Giovanni Maria Falconetto (born 1468, Verona [Italy]—died c. 1535, Padua) was an Italian painter and architect. His father, Giacomo Falconetto, a brother, Giovanni Falconetto, and a great uncle, Stefano de Verona, also were noted painters.
Little is known of Falconetto’s life. He studied painting in his early years and worked for a time in Rome, where he was associated with the fresco painter Melozzo da Forlì. His paintings and frescoes are noted for mastery of perspective; among the best known are the frescoes decorating the chapel of San Biagio in the church of Saints Nazaro e Celso in Verona (1497–99).
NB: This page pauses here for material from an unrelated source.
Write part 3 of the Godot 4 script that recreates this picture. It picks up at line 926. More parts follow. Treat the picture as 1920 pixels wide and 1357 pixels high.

Falconetto later turned to architecture and worked mostly in Padua, in the service of Alvise Cornaro, an influential humanist and architect who is credited with introducing the Roman Renaissance style to northern Italy. Examples of Falconetto’s work include the odeon and loggia (1524) in Cornaro’s Palazzo Giustiniani and the Porta San Giovanni (1528) and the Porta Savonarola (1530), two gates to the city of Padua. In about 1535 Cornaro commissioned Falconetto to design the Villa dei Vescovi (now Villa Olcese) at Luvigliano, near Padua, an early example of the Renaissance villa.
In painting and architecture Falconetto incorporated Classical Roman elements that would become characteristic of later Renaissance artists. His work in Padua was an important influence on later architecture in that city.